Certes, on ne peut pas confronter juste pour confronter. On ne peut pas non plus se mobiliser n’importe quand n’importe comment. En fait, la confrontation exige une autre sorte de « concertation », entre un vaste « nous ». Construire un mouvement, c’est une œuvre, un labeur, un processus. Cela exige des efforts, de la modestie, une capacité de travailler les uns avec les autres. Cela veut dire de limiter le péché originel de la gauche qu’on peut appeler le je-sais-tout-isme. Construire un mouvement, cela ne se fait pas sans une vision à long terme qui se traduit en stratégies, en élaborations projetées vers l’avant qui tiennent compte d’une analyse réelle des rapports de forces.

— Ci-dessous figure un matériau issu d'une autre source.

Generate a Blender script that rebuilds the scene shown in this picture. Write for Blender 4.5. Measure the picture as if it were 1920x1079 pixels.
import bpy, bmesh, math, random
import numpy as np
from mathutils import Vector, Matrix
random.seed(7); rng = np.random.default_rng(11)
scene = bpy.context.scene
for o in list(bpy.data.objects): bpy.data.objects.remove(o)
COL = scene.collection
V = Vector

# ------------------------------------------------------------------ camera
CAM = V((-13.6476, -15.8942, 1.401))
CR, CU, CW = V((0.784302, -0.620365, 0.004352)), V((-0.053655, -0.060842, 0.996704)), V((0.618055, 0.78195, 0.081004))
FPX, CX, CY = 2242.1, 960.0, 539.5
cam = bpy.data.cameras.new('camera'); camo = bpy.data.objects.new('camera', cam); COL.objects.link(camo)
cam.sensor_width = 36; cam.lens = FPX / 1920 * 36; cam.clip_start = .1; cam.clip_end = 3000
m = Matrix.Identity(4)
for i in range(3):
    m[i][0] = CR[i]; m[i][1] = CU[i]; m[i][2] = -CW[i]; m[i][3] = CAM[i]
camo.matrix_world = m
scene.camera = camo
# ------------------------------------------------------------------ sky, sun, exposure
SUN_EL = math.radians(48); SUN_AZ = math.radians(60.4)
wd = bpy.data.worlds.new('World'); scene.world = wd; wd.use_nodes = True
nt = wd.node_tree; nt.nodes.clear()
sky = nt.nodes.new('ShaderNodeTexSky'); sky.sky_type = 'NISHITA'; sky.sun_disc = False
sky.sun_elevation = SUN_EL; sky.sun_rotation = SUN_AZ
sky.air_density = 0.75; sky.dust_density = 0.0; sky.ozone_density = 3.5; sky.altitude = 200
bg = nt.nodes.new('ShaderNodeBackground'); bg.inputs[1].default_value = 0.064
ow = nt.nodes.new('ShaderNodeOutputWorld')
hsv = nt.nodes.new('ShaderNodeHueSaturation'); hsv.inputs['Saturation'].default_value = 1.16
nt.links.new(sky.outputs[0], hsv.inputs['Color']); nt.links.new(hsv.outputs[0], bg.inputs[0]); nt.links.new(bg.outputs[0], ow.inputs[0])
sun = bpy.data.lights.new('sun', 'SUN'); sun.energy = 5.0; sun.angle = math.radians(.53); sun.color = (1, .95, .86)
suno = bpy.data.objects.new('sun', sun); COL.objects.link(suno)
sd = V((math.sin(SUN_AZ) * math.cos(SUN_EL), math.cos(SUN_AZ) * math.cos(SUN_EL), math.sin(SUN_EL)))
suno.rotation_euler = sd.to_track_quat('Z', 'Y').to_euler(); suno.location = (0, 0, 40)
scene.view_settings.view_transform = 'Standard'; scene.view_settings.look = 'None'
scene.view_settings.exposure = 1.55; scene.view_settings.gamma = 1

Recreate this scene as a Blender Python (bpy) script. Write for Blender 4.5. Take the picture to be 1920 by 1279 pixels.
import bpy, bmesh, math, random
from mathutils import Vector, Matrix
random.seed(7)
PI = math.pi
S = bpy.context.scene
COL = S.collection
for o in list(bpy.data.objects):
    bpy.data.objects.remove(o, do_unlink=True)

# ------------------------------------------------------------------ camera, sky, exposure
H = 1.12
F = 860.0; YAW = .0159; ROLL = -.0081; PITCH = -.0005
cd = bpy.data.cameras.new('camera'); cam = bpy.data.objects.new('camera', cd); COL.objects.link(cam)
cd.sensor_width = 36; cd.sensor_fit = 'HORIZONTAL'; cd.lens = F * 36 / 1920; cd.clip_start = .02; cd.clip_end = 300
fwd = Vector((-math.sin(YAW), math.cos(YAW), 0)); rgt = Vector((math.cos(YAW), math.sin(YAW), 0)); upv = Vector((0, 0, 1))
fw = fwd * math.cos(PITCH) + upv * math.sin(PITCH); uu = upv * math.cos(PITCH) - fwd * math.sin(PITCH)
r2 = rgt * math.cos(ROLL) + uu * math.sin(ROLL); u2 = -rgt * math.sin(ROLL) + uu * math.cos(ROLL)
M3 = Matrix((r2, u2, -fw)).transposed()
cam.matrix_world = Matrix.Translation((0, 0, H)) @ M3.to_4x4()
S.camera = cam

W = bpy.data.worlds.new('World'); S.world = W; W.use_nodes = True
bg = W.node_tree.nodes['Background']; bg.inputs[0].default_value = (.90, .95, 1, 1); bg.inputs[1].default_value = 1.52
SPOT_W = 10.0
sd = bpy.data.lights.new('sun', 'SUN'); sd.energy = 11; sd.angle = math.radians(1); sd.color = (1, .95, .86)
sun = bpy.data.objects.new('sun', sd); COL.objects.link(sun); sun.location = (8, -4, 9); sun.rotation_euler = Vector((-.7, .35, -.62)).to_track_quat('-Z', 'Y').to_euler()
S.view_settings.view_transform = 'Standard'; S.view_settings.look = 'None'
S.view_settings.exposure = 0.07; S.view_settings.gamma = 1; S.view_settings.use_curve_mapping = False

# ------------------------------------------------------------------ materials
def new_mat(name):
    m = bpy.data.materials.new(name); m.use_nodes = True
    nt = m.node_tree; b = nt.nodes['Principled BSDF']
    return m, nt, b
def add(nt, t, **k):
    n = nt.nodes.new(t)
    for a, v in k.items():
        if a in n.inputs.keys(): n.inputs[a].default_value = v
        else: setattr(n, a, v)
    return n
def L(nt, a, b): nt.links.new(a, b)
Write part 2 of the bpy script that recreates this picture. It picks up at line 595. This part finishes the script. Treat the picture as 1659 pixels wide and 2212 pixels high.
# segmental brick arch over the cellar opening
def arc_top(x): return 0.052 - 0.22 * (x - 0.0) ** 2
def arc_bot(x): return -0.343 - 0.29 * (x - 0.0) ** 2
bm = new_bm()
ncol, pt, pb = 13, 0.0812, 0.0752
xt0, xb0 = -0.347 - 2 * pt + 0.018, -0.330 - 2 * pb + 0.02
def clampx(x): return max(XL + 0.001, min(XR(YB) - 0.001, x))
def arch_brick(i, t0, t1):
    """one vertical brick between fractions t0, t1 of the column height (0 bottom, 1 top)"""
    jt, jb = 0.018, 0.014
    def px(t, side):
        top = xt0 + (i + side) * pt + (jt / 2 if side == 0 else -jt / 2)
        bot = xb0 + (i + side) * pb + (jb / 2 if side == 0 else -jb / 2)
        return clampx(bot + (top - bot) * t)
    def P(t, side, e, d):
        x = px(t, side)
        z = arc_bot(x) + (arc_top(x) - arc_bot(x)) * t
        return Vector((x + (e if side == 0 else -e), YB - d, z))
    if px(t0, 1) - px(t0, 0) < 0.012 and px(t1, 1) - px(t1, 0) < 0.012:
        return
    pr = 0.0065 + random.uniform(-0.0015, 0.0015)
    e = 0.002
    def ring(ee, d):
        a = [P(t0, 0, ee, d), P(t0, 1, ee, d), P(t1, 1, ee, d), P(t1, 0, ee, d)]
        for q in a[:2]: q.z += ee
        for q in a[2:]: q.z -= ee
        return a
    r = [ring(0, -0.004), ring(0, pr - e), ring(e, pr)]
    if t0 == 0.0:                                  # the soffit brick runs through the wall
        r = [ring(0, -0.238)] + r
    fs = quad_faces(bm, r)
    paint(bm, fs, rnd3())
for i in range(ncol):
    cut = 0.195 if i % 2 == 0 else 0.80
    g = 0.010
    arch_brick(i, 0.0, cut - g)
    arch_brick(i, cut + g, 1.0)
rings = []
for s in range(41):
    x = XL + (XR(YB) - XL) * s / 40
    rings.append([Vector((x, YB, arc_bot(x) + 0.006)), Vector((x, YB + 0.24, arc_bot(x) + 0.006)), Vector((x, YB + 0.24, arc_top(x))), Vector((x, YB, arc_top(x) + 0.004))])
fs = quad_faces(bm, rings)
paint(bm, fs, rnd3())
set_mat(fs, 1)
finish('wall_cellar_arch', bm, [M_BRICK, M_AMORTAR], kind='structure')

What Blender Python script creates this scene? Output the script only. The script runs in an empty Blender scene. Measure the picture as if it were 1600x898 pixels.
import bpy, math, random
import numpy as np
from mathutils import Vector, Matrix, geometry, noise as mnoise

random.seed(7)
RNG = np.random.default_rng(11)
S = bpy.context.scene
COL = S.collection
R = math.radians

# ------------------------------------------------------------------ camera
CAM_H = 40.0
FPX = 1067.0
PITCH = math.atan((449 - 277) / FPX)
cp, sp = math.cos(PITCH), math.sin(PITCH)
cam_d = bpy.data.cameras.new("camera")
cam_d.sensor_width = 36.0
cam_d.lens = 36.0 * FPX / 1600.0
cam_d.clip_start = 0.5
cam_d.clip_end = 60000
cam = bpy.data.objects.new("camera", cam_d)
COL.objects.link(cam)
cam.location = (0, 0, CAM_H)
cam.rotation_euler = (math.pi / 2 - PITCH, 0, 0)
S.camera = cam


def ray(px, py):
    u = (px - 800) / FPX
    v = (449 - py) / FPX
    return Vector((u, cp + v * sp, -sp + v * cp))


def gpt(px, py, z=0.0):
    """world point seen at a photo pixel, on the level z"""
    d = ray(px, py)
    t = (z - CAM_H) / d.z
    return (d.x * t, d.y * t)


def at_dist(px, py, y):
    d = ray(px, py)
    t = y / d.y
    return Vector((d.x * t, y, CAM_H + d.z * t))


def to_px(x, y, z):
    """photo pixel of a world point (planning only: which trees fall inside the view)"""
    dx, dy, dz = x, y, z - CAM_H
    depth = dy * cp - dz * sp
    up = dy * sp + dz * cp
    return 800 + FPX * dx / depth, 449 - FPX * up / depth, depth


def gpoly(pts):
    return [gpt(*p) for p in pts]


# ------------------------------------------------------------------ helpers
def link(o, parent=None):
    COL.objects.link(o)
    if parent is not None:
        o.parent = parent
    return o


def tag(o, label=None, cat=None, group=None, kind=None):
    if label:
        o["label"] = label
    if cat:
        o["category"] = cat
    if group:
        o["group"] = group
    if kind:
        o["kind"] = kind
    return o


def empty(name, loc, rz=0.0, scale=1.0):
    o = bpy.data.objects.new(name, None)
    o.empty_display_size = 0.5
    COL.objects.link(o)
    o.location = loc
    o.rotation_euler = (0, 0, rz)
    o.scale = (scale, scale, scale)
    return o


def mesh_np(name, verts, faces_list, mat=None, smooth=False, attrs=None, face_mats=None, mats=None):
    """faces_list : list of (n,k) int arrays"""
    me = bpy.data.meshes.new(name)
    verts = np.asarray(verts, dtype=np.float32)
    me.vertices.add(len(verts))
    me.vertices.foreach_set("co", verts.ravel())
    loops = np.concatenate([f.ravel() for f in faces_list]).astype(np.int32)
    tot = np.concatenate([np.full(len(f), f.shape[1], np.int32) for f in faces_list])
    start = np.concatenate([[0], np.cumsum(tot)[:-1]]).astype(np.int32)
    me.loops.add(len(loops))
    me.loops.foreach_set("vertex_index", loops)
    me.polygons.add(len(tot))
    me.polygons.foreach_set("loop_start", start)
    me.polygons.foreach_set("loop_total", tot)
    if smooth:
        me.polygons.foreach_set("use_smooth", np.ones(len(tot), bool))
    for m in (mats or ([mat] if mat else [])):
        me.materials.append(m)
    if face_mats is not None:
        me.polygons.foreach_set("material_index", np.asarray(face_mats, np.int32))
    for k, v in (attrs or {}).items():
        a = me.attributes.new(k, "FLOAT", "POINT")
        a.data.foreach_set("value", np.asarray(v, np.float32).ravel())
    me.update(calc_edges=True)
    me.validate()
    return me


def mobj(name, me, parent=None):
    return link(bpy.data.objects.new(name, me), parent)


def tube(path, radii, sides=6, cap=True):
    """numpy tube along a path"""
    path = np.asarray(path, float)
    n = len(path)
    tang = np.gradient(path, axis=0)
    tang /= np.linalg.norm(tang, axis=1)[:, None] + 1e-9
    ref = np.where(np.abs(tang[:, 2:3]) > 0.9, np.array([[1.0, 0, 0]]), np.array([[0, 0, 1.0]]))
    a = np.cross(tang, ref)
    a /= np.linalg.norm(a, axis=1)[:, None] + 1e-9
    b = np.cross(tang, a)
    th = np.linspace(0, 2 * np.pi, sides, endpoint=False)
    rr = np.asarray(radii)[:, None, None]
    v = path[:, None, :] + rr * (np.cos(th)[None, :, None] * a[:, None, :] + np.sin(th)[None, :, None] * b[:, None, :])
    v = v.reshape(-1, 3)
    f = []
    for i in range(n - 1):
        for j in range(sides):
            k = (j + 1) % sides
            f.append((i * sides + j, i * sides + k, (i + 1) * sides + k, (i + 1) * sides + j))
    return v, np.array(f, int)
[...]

Dans notre société, ce mouvement ne peut pas être construit uniquement et, j’oserais dire, principalement, dans les institutions qui sont à la base du système. Intervenir dans ces institutions est pourtant nécessaire et c’est pourquoi un projet comme Québec Solidaire est important. Néanmoins, il faut utiliser cet espace sans s"illusionner. Les changements importants proviennent toujours des mobilisations populaires, des luttes, surtout celles qui savent utiliser toute la panoplie des moyens qui existent pour faire trébucher ce pouvoir. En gros, c’est cela qu’on appelle la grève. Aujourd’hui devant la triple crise (sanitaire, économique, environnementale) qui s’aggrave sous la forme de l’austéritarisme, il nous faut une nouvelle convergence, quelque chose comme une vision stratégique qui émerge des contingents déterminés de nos mouvements populaires. Contrairement à une certaine mythologie de gauche, il n’y a pas de voie tracée d’avance. Il n’y a pas de victoire « inéluctable », mais comme le disait si justement Bertolt Brecht, « celui qui combat peut perdre. Mais celui qui ne combat pas a déjà perdu ».